The September Doomsday Bust: ‘Prophets’ Blow Claims About Series Of Calamities

For much of this year, right-wing pundits such as Glenn Beck and Pat Robertson were swept up in an End Times frenzy largely created by author and messianic rabbi Jonathan Cahn, who claimed that an extremely disastrous event would happen in the U.S. during the month of September, more specifically, around September 13, as a sign of God’s judgment on America. “This is down to the day, the hour,” he told Robertson of his prophecy.

When Robertson recently asked Cahn — who devised his prophecy by linking together Jewish holidays, the appearance of blood moons and the Supreme Court decision on gay marriage — why no tremendous and horrible event had occurred in the country on the much-heralded doomsday date, he insisted that the August 18 stock market selloff came close enough, and that a minor earthquake off the Mexican coast was also a sign that God is punishing the U.S. Cahn then claimed that if something — anything — bad happens between now and September of next year, that will prove that his prophecy was right all along!

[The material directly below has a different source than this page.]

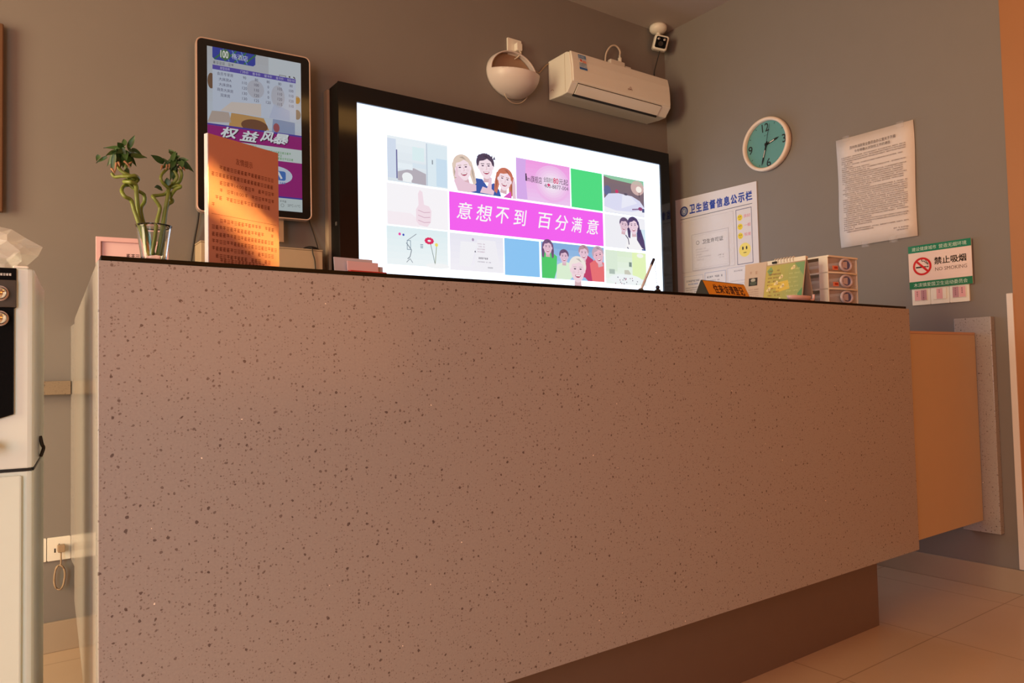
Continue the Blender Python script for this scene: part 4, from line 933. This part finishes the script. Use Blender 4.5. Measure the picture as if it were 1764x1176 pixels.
o = obj('card', box(0, 0.10, -0.0015, 0, 0, 0.168), mat('cream card', (0.62, 0.50, 0.42, 1), 0.5, noise=0.03), br); o.rotation_euler = (-R(7), 0, 0)
o = obj('backrest', box(0, 0.10, 0.0, 0.0015, 0, 0.168), M['tan'], br); o.location = (0, 2*0.168*math.sin(R(7)), 0); o.rotation_euler = (R(7), 0, 0)
k = Canvas(); k.smalltext(0.02, 0.062, 0.128, 0.012, (190, 160, 144), 0); k.rect(0.018, 0.088, 0.054, 0.116, (46, 36, 34), 0); k.ell(0.037, 0.097, 0.014, 0.007, (80, 90, 76), 1); k.ell(0.036, 0.108, 0.010, 0.006, (180, 180, 170), 1); k.rect(0.016, 0.012, 0.04, 0.028, (30, 44, 56), 0)
for j in range(6): k.smalltext(0.018, 0.064, 0.072-j*0.008, 0.004, (176, 146, 136), 0)
o = k.build('printing', M['print'], br); o.location = (0, -0.0018, 0); o.rotation_euler = (-R(7), 0, 0)
# low dish with a spout beside the calendar
ds = thing('pen_dish', 'small pale pink dish with an upturned tip before the calendar', 'dish', (1.945, 0.075, CT))
b = lathe([(0.001, 0.0), (0.030, 0.0), (0.046, 0.012), (0.050, 0.022), (0.046, 0.022), (0.030, 0.006), (0.001, 0.004)], 36)
for v in b.verts: v.co.x *= 1.15; v.co.y *= 0.42
obj('bowl', b, M['pinkpale'], ds, smooth=True)
obj('tip', tube([(0.048, 0.0, 0.016), (0.068, 0.0, 0.010), (0.078, 0.0, 0.016), (0.080, 0.0, 0.030)], 0.004, 10), M['pinkpale'], ds, smooth=True)

# desktop drawer unit
dr = thing('drawer_unit', 'small white desktop drawer unit with clear fronts and round handles', 'drawer unit', (2.150, 0.098, CT), R(-3))
DW, DD, DH = 0.166, 0.200, 0.170
for nm, bmx in (('top', box(0, DW, -0.004, DD, DH-0.006, DH)), ('side_frame', box(0, 0.004, 0, 0.034, 0, DH-0.006)), ('side_frame', box(DW-0.004, DW, 0, 0.034, 0, DH-0.006)), ('side_frame', box(0, 0.004, DD-0.012, DD, 0, DH-0.006)), ('side_frame', box(DW-0.004, DW, DD-0.012, DD, 0, DH-0.006)), ('back', box(0.004, DW-0.004, DD-0.003, DD, 0, DH-0.006))):
    obj(nm, bmx, M['white'], dr, bevel=0.001)
dz = (DH-0.006)/3
for i in range(3):
    z0 = i*dz
    obj('shelf_rail', prism([(0.0, 0.034), (0.0, DD-0.012), (0.010, DD-0.012), (DW-0.010, DD-0.012), (DW, DD-0.012), (DW, 0.0), (DW*0.75, -0.008), (DW*0.5, -0.011), (DW*0.25, -0.008), (0, 0)], 2, z0, z0+0.006), M['white'], dr, bevel=0.001)
    b = prism([(0.006, 0.002), (DW*0.25, -0.005), (DW*0.5, -0.008), (DW*0.75, -0.005), (DW-0.006, 0.002), (DW-0.006, 0.006), (0.006, 0.006)], 2, z0+0.0068, z0+dz-0.0015)
    box(0.005, 0.007, 0.0065, DD-0.013, z0+0.0068, z0+dz-0.010, b); box(DW-0.007, DW-0.005, 0.0065, DD-0.013, z0+0.0068, z0+dz-0.010, b)
    q = obj('drawer', b, M['clearplastic'], dr)
    hx, hz = DW*0.50, z0+dz*0.55
    def oval(bb):
        for v in bb.verts: v.co.x = hx+(v.co.x-hx)*1.45; v.co.z = hz+(v.co.z-hz)*0.92
        return bb
    obj('handle', oval(lathe([(0.0245, -0.010), (0.0245, -0.013), (0.021, -0.016), (0.0165, -0.014), (0.0165, -0.010)], 32, axis='Y', origin=(hx, 0, hz), cap=False)), M['handle'], q, smooth=True)
    obj('finger_hole', oval(lathe([(0.0165, -0.0112), (0.0165, -0.0120)], 24, axis='Y', origin=(hx, 0, hz))), M['blue'], q, label='handle recess with a bluish shadow painted in')  # flat disc that paints the shadow inside the handle ring
    obj('handle_tab', prism([(hx-0.021, hz-0.009), (hx+0.004, hz-0.012), (hx+0.004, hz+0.012), (hx-0.021, hz+0.009)], 1, -0.0138, -0.0122), M['handle'], q)
    if i:
        k = Canvas(); k.rect(0, 0, 0.026, 0.014, (222, 132, 108), 0); k.rect(0.008, 0.004, 0.024, 0.011, (170, 50, 36), 1)
        o = k.build('sticker', M['print'], q, label='orange sticker'); o.location = (0.014, -0.0078, z0+0.011); o.rotation_euler = (0, 0, R(-8))
tag(obj('yellow_notepad', box(2.172, 2.298, 0.125, 0.25, CT+2*dz+0.0085, CT+2*dz+0.022), M['yellow']), 'yellow notepad lying inside the top drawer of the desktop drawer unit', 'notepad')

# ------------------------------------------------------------------ left: dispenser, bag, wall frame, shelf, sockets
wdp = thing('water_dispenser', 'pale grey and cream water dispenser standing left of the counter', 'water dispenser', (-0.075, 0.15, 0), R(-5.6))
DWI, DDE = 0.34, 0.33
zs = 0.765; zt = 1.093
# the local origin is the front right corner at floor level; the body runs to -x and +y
def body(z0, z1, r=0.009):
    return prism([(-DWI+r, 0), (-r, 0), (-r*0.3, r*0.25), (0, r), (0, DDE-r), (-r, DDE), (-DWI+r, DDE), (-DWI, DDE-r), (-DWI, r), (-DWI+r*0.7, r*0.25)], 2, z0, z1)
obj('upper_body', body(zs+0.004, zt), M['palegrey'], wdp, bevel=0.003)
obj('lower_body', body(0.02, zs), M['cream'], wdp, bevel=0.003)
obj('seam', body(zs, zs+0.004, 0.011), M['black'], wdp)
obj('lower_door', box(-DWI+0.02, -0.016, -0.006, -0.0005, 0.05, zs-0.006), M['cream'], wdp, bevel=0.003)
obj('top_cap', box(-0.030, -0.008, 0.004, 0.03, zt+0.0005, zt+0.005), M['white'], wdp, bevel=0.002)
obj('front_panel', prism([(-DWI+0.024, zt), (-0.0240, zt), (-0.0240, zt-0.064), (-0.0268, zt-0.066), (-0.0268, zt-0.236), (-0.052, zt-0.244), (-0.10, zt-0.252), (-DWI+0.024, zt-0.252)], 1, -0.004, -0.0005), M['bezel'], wdp, bevel=0.001)
obj('control_strip', box(-DWI+0.028, -0.0245, -0.0065, -0.0042, zt-0.064, zt-0.020), M['brownplastic'], wdp, bevel=0.001)
k = Canvas(); k.smalltext(-0.046, -0.030, zt-0.013, 0.004, (226, 226, 226), 0); o = k.build('lettering', M['print'], wdp); o.location = (0, -0.0045, 0)
for zz in (zt-0.042, zt-0.082):
    kn = obj('tap_knob', lathe([(0.0095, -0.0068), (0.0102, -0.014), (0.0085, -0.018), (0.002, -0.020)], 28, axis='Y', origin=(-0.046, 0, zz)), M['chrome'], wdp, smooth=True)
    obj('copper_ring', lathe([(0.0122, -0.0045), (0.0122, -0.0080)], 28, axis='Y', origin=(-0.046, 0, zz)), M['rosegold'], kn)
obj('drip_tray', box(-DWI+0.045, -0.05, -0.03, -0.0045, zt-0.29, zt-0.275), M['brownplastic'], wdp, bevel=0.003)
obj('side_clip', tube([(0.001, 0.16, zs+0.045), (0.004, 0.16, zs+0.030), (0.006, 0.17, zs+0.022), (0.002, 0.165, zs+0.008)], 0.003), M['brownplastic'], wdp, smooth=True)
for fx in (-DWI+0.03, -0.03):
    for fy in (0.03, DDE-0.03): obj('foot', lathe([(0.014, 0), (0.016, 0.0195)], 16, origin=(fx, fy, 0)), M['darkplastic'], wdp)
bg_ = bmesh.new(); rb = random.Random(9)
bmesh.ops.create_icosphere(bg_, subdivisions=3, radius=1)
for v in bg_.verts:
    n = 1+0.35*math.sin(v.co.x*7+v.co.z*5)*math.cos(v.co.y*6-v.co.z*3)+rb.uniform(-.1, .1)
    v.co = Vector((v.co.x*0.085*n, v.co.y*0.07*n, max(-0.02, v.co.z*0.052*n+0.018)))
mn = min(v.co.z for v in bg_.verts)
o = obj('plastic_bag', bg_, M['bag']); o.location = (-0.172, 0.27, zt+0.001-mn); tag(o, 'crumpled clear plastic bag lying on top of the water dispenser', 'plastic bag')
pfm = thing('wall_picture', 'dark brown picture frame at the left edge of the back wall', 'picture', (-0.40, YB, 1.785))
obj('frame', ring([(-0.305, -0.315), (0.305, -0.315), (0.305, 0.315), (-0.305, 0.315)], [(-0.265, -0.275), (0.265, -0.275), (0.265, 0.275), (-0.265, 0.275)], 1, -0.03, -0.001), M['wood'], pfm, bevel=0.004)
obj('canvas', box(-0.2645, 0.2645, -0.015, -0.002, -0.2745, 0.2745), M['tan'], pfm)
tag(obj('stone_ledge', box(-1.2, 0.098, YB-0.04, YB-0.001, 0.862, 0.908), M['ledge'], bevel=0.002), 'stone ledge along the back wall between the water dispenser and the counter', 'ledge')
tag(obj('stone_upright', box(0.100, 0.126, 1.30, YB-0.001, 0.30, 1.098), M['stone'], bevel=0.002), 'upright stone slab closing the gap between counter wing and back wall', 'stone slab')
def socket(x, label):
    o = thing('wall_socket', label, 'socket', (x, YB, 0.342))
    obj('plate', prism(rrect(-0.034, 0.034, -0.039, 0.039, 0.003, 2), 1, -0.009, -0.0005), M['white'], o, bevel=0.0012)
    for q in (-0.012, 0.012): obj('pin_slot', box(q-0.002, q+0.002, -0.0096, -0.0091, -0.012, 0.002), M['black'], o)
    obj('pin_slot', box(-0.002, 0.002, -0.0096, -0.0091, 0.006, 0.016), M['black'], o)
    return o
socket(-0.004, 'white wall socket low on the back wall nearest the water dispenser')
s2 = socket(0.066, 'white wall socket low on the back wall with a plug and coiled lead')
pl = thing('plug_lead', 'grey plug with a coiled lead hanging from the low wall socket', 'plug', (0.070, YB-0.0105, 0.345))
obj('plug', prism(rrect(-0.010, 0.012, -0.012, 0.012, 0.004, 3), 1, -0.028, 0), M['cable_tan'], pl, bevel=0.002)
pts = [(0.0, -0.02, -0.012), (0.0, -0.02, -0.05)]
for i in range(40):
    t = 2*math.pi*i/13; pts.append((-0.004+0.016*math.sin(t)*(1+0.1*math.sin(i)), -0.018+0.004*math.sin(i*1.7), -0.095+0.040*math.cos(t)))
obj('lead', tube(pts, 0.0028, 7, sub=3), M['cable_tan'], pl, smooth=True)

One televangelist who was enthralled by Cahn’s claims was Jim Bakker, who after hosting Cahn many times on his program, made several predictions about cataclysmic events that would occur in September, all the while urging people to buy his survivalist gear and food buckets in order to prepare.

Among the calamities that Bakker warned might happen on September 13: Typhoons, earthquakes, bombings and a stock market crash.

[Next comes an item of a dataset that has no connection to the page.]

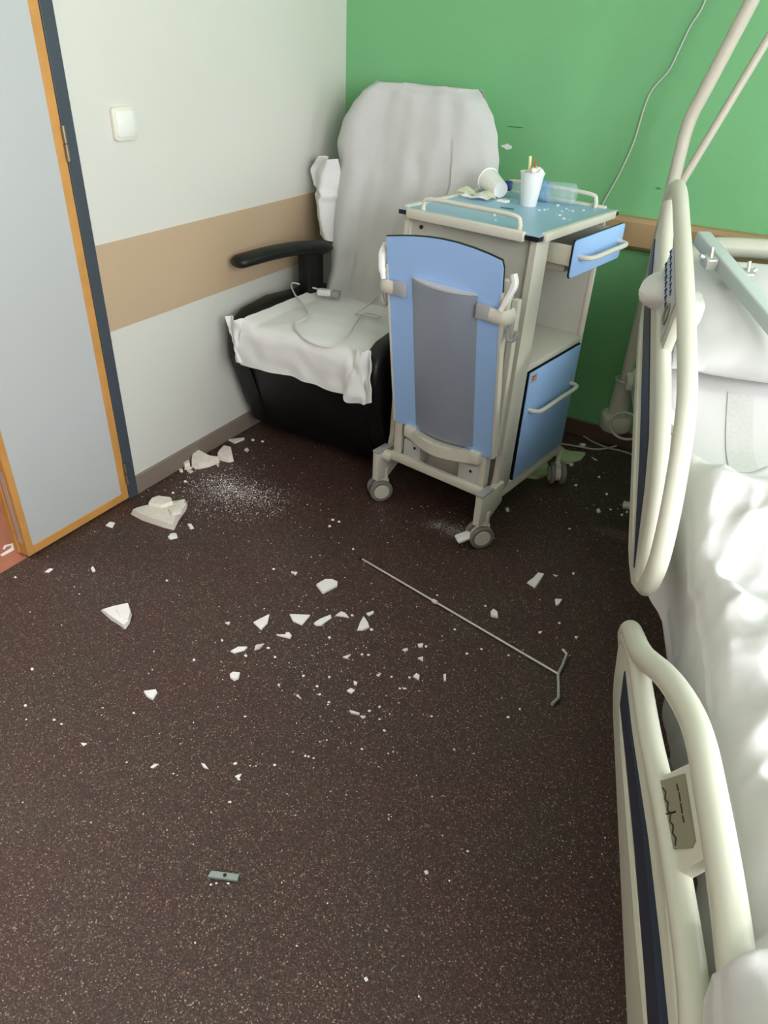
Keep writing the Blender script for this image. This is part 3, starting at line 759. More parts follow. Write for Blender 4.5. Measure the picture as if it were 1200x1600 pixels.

Bakker also confidently predicted that whatever happened, Pope Francis would “be involved.”

Two months after France dropped a potential UN resolution on Palestinian statehood “in wake of pressure by Israel and the U.S.,” Bakker’s co-host Zach Drew said that the U.N. would soon take up a vote on the resolution, and that the U.S. would likely support it.

While he failed to mention that France had already abandoned the resolution and that it never won American support, he and Bakker said that the resolution would trigger a massive earthquake in the U.S. in mid-September.

In another September broadcast, Bakker told his audience that they were running out of time to prepare for the end of days (by buying his food buckets) because “there is going to be a crash on September 13.”